Professional newsletter editor, publisher, and layout artist here.
I think the key isn’t necessarily finding a template, or using a particular program, but learning and applying the basic principles of graphic design. Pick up some books or visit some Web sites on the subject. Look for newsletters you find attractive and emulate (i.e., steal from) them.
It’s getting late, so I don’t have time for a full-blown master class right now (not that I’m really a master designer, anyway), but here are a few basic rules to apply and beginner’s mistakes to avoid.
Pick a handful of attractive fonts that work well together and stick with them. One or two body fonts and three or four display fonts for headlines are all you need. DO NOT use a different font for every article or every headline. Absolutely nothing screams AMATEUR DESIGNER more than a four-page newsletter with 16 different fonts.
On the subject of fonts, your main body typeface should be a proportionally-spaced serif font. Except for short pieces, sans-serif fonts are hard to read. You can use them for sidebars or other short pieces, but don’t use them for full-length articles. Just don’t!

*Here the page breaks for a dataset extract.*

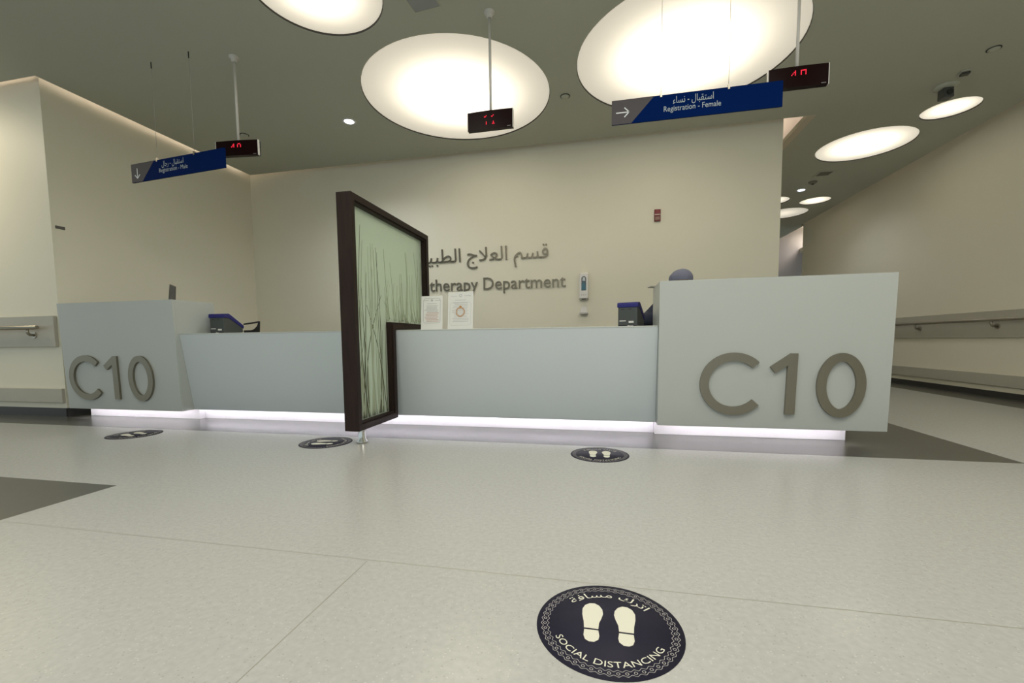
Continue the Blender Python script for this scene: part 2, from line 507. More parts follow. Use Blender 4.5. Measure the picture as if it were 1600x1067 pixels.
bm = NB(); tube(bm, [(0, -0.066, -0.09), (0, -0.078, -0.092)], 0.028, 20); link_mesh('lens', bm, m_dark, t)
t = thing('ceiling_vent', 'square slotted vent in the corridor ceiling before the far downlight', 'vent', (3.656, 8.654, ZC))
bm = NB(); ring_prism(bm, [(-.13, -.13), (.13, -.13), (.13, .13), (-.13, .13)], [(-.10, -.10), (.10, -.10), (.10, .10), (-.10, .10)], 'z', -0.008, 0)
link_mesh('frame', bm, m_ceil, t)
bm = NB(); box(bm, -.10, .10, -.10, .10, -0.003, 0); link_mesh('slot_panel', bm, mat('vent_dark', (0.16, 0.155, 0.13), 0.6), t)
t = thing('smoke_detector', 'small round smoke detector in the corridor ceiling past the vent', 'smoke detector', (3.646, 9.056, ZC))
bm = NB(); lathe(bm, [(0.07, 0), (0.07, -0.015), (0.05, -0.035), (0, -0.04)], 28); link_mesh('housing', bm, mat('detector_grey', (0.22, 0.21, 0.18), 0.5), t)
bm = NB(); lathe(bm, [(0.025, -0.036), (0.02, -0.05), (0, -0.052)], 20); link_mesh('sensor', bm, m_dark, t)
t = thing('access_panel', 'square bluish grey ceiling access panel between the upper two round lights', 'panel', (-1.495, 3.545, ZC), -0.09)
bm = NB(); ring_prism(bm, [(-.125, -.125), (.125, -.125), (.125, .125), (-.125, .125)], [(-.117, -.117), (.117, -.117), (.117, .117), (-.117, .117)], 'z', -0.006, 0)
link_mesh('frame', bm, mat('panel_frame', (0.52, 0.52, 0.42), 0.5), t)
bm = NB(); box(bm, -.117, .117, -.117, .117, -0.003, 0); link_mesh('cover', bm, mat('panel_bluegrey', (0.34, 0.35, 0.36), 0.5), t)

# ================================================================== RECEPTION DESK
HB, HT = 0.112, 1.2458


def yf_block(z): return 3.566 + (HT - z) / (HT - HB) * 0.0375


LT = 0.9064


def yf_low(z): return 3.622 + (LT - z) / (LT - HB) * 0.116


def tilted(bm, x0, x1, fn, th, z0, z1):
    hexa(bm, [(x0, fn(z0), z0), (x1, fn(z0), z0), (x1, fn(z0) + th, z0), (x0, fn(z0) + th, z0),
              (x0, fn(z1), z1), (x1, fn(z1), z1), (x1, fn(z1) + th, z1), (x0, fn(z1) + th, z1)])


def stroke_arc(bm, cx, cz, rx, rz, w, a0, a1, y0, y1, n=56):
    """Letter stroke along an ellipse, angles in degrees."""
    o, i = [], []
    full = abs(a1 - a0) >= 360
    for k in range(n if full else n + 1):
        a = math.radians(a0 + (a1 - a0) * k / n)
        c, s = math.cos(a), math.sin(a)
        nx, nz = c / rx, s / rz
        L = math.hypot(nx, nz); nx, nz = nx / L, nz / L
        o.append((cx + rx * c, cz + rz * s)); i.append((cx + rx * c - nx * w, cz + rz * s - nz * w))
    if full:
        ring_prism_tilt(bm, o, i, y0, y1, True)
    else:
        ring_prism_tilt(bm, o, i, y0, y1, False)


def ring_prism_tilt(bm, o, i, d0, d1, closed):
    def mk(p, d): return (p[0], yf_block(p[1]) - d, p[1])
    L = [[bm.verts.new(mk(p, d)) for p in pts] for pts in (o, i) for d in (d0, d1)]
    o0, o1, i0, i1 = L
    n = len(o)
    for k in range(n if closed else n - 1):
        j = (k + 1) % n
        for q in ((o0[k], o0[j], o1[j], o1[k]), (i0[k], i0[j], i1[j], i1[k]), (o1[k], o1[j], i1[j], i1[k])):
            bm.faces.new(q)
    if not closed:
        for k in (0, n - 1): bm.faces.new((o0[k], o1[k], i1[k], i0[k]))


def desk_block(x0, x1, dx, p0, p1, label):
    t = thing('reception_desk_block', label, 'reception desk', ((x0 + x1) / 2, 3.8, 0), 0, 'tall ends of the reception desk')
    off = Vector((-(x0 + x1) / 2, -3.8, 0))

    def fin(bm, name, m, **k):
        bmesh.ops.translate(bm, vec=off, verts=bm.verts)
        return link_mesh(name, bm, m, t, **k)
    yb = 4.05
    bm = NB()
    # one hollow shell: front, sides, back, top and a raised underside
    tilted(bm, x0, x1, yf_block, 0.024, HB, HT)
    for a, b in ((x0, x0 + 0.024), (x1 - 0.024, x1)):
        hexa(bm, [(a, yf_block(HB) + 0.024, HB), (b, yf_block(HB) + 0.024, HB), (b, yb, HB), (a, yb, HB),
                  (a, yf_block(HT) + 0.024, HT), (b, yf_block(HT) + 0.024, HT), (b, yb, HT), (a, yb, HT)])
    box(bm, x0 + 0.024, x1 - 0.024, 3.60, yb, HT - 0.03, HT)
    box(bm, x0 + 0.024, x1 - 0.024, yb - 0.024, yb, 0.17, HT - 0.03)
    box(bm, x0 + 0.024, x1 - 0.024, 3.63, yb - 0.024, 0.17, 0.19)
    fin(bm, 'body', m_solid, bevel=0.002)
    bm = NB(); box(bm, p0, p1, 3.795, 4.0, 0, 0.17); fin(bm, 'plinth', m_plinth, bevel=0.002)
    bm = NB(); box(bm, max(p0, x0 + 0.03), min(p1, x1 - 0.03), 3.633, 3.643, 0.142, 0.152); fin(bm, 'light_strip', m_led)
    d0, d1 = 0.002, 0.022
    bm = NB(); stroke_arc(bm, 0.955 + dx, 0.452, 0.241, 0.2395, 0.064, 44, 318, d0, d1); fin(bm, 'raised_letter', m_letter)
    bm = NB()
    pts = [(1.313 + dx, 0.226), (1.379 + dx, 0.226), (1.386 + dx, 0.683), (1.338 + dx, 0.683), (1.203 + dx, 0.583), (1.238 + dx, 0.536), (1.318 + dx, 0.592)]
    A = [bm.verts.new((p[0], yf_block(p[1]) - d0, p[1])) for p in pts]; B = [bm.verts.new((p[0], yf_block(p[1]) - d1, p[1])) for p in pts]
    bm.faces.new(B)
    for k in range(len(pts)): bm.faces.new((A[k], A[(k + 1) % 7], B[(k + 1) % 7], B[k]))
    fin(bm, 'raised_numeral', m_letter)
    bm = NB(); stroke_arc(bm, 1.675 + dx, 0.4485, 0.158, 0.2365, 0.062, 0, 360, d0, d1); fin(bm, 'raised_numeral', m_letter)
    return t


desk_block(0.408, 1.995, 0.0, 0.409, 1.822, 'tall white desk end with large metal C10, nearest on the right')
desk_block(-5.746, -4.234, -6.375, -5.735, -4.235, 'tall white desk end with large metal C10 at far left by the handrail')

t = thing('reception_counter', 'long low white counter front between the two tall C10 desk ends', 'reception counter', (-1.9, 3.9, 0))


def finc(bm, name, m, **k):
    bmesh.ops.translate(bm, vec=(1.9, -3.9, 0), verts=bm.verts)
    return link_mesh(name, bm, m, t, **k)


cx0, cx1 = -4.232, 0.406
bm = NB(); tilted(bm, cx0, cx1, yf_low, 0.024, HB, LT - 0.012)
box(bm, cx0, cx1, 3.78, 4.42, 0.17, 0.19); box(bm, cx0, cx1, 4.40, 4.424, 0.19, LT - 0.012)
finc(bm, 'front_panel', m_low)
bm = NB(); box(bm, cx0, cx1, 3.622, 4.43, LT - 0.012, LT); finc(bm, 'countertop', m_solid, bevel=0.003)
bm = NB(); box(bm, cx0, cx1, 3.862, 4.3, 0, 0.17); finc(bm, 'plinth', m_plinth)
bm = NB(); box(bm, cx0 + 0.02, cx1 - 0.02, 3.768, 3.778, 0.142, 0.152); finc(bm, 'light_strip', m_led)

# ================================================================== GLASS SCREEN
t = thing('screen_divider', 'tall dark wood framed green glass screen standing across the low counter', 'screen', (-1.894, 3.1, 0))
SX0, SX1 = -1.955, -1.833


def fins(bm, name, m, parent=None, **k):
    bmesh.ops.translate(bm, vec=(1.894, -3.1, 0), verts=bm.verts)
    return link_mesh(name, bm, m, parent or t, **k)


YN = 2.955
O_ = [(YN, .118), (3.600, .118), (3.600, .910), (4.386, .910), (4.386, 1.908), (YN, 1.908)]


def inset(d): return [(YN + d, .118 + d), (3.600 - d, .118 + d), (3.600 - d, .910 + d), (4.386 - d, .910 + d), (4.386 - d, 1.908 - d), (YN + d, 1.908 - d)]


bm = NB(); ring_prism(bm, O_, inset(0.05), 'x', SX0, SX1); fins(bm, 'frame', m_wood, bevel=0.003)
bm = NB(); ring_prism(bm, inset(0.0505), inset(0.064), 'x', -1.940, -1.848); fins(bm, 'glazing_bead', m_wood, bevel=0.002)
m_glass = bpy.data.materials.new('frosted_green_glass'); m_glass.use_nodes = True
nt = m_glass.node_tree; pb = nt.nodes['Principled BSDF']
pb.inputs['Base Color'].default_value = (0.86, 0.93, 0.81, 1); pb.inputs['Roughness'].default_value = 0.12
pb.inputs['Specular IOR Level'].default_value = 0.35
tl = nt.nodes.new('ShaderNodeBsdfTranslucent'); tl.inputs[0].default_value = (0.88, 0.94, 0.83, 1)
tr = nt.nodes.new('ShaderNodeBsdfTransparent'); tr.inputs[0].default_value = (0.82, 0.93, 0.82, 1)
mx1 = nt.nodes.new('ShaderNodeMixShader'); mx1.inputs[0].default_value = 0.45
mx2 = nt.nodes.new('ShaderNodeMixShader'); mx2.inputs[0].default_value = 0.36
nt.links.new(pb.outputs[0], mx1.inputs[1]); nt.links.new(tl.outputs[0], mx1.inputs[2])
nt.links.new(mx1.outputs[0], mx2.inputs[1]); nt.links.new(tr.outputs[0], mx2.inputs[2])
nt.links.new(mx2.outputs[0], nt.nodes['Material Output'].inputs[0])
bm = NB(); prism(bm, inset(0.058), 'x', -1.897, -1.891); fins(bm, 'glass_pane', m_glass)
# dried grasses pressed on the pane
bm = NB()


def inside(y, z):
    d = 0.066
    return YN + d < y < 4.386 - d and .118 + d < z < 1.908 - d and not (y > 3.600 - d and z < .910 + d)


def blade(y0, z0, top, lean, bow, r, xoff):
    pts = []; n = 22
    for k in range(n + 1):
        u = k / n
        z = z0 + (top - z0) * u
        y = y0 + lean * u + bow * math.sin(math.pi * u)
        if inside(y, z): pts.append(((xoff, y, z), r * (1 - 0.75 * u)))
        elif pts: break
    if len(pts) > 3: tube(bm, [p[0] for p in pts], [p[1] for p in pts], 5)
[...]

Conversely, headline and display fonts should be sans-serif. Avoid overly ornate or script faces, except for those rare occasions where it is appropriate to the subject matter. And even then, be careful. Using all caps in most script fonts is virtually unreadable.
Leave enough white space in margins, between columns, and around pictures. A page crowded full of text appears daunting and discourages readers. If you don’t have an image to go with an article, use pull quotes to break up the page.
Page layout within each issue and across issues should be varied, but consistent. Simple and functional is much preferable to flashy and unreadable. (Would that more Web designers followed this precept!)
There are several million other “rules” but this will do for now.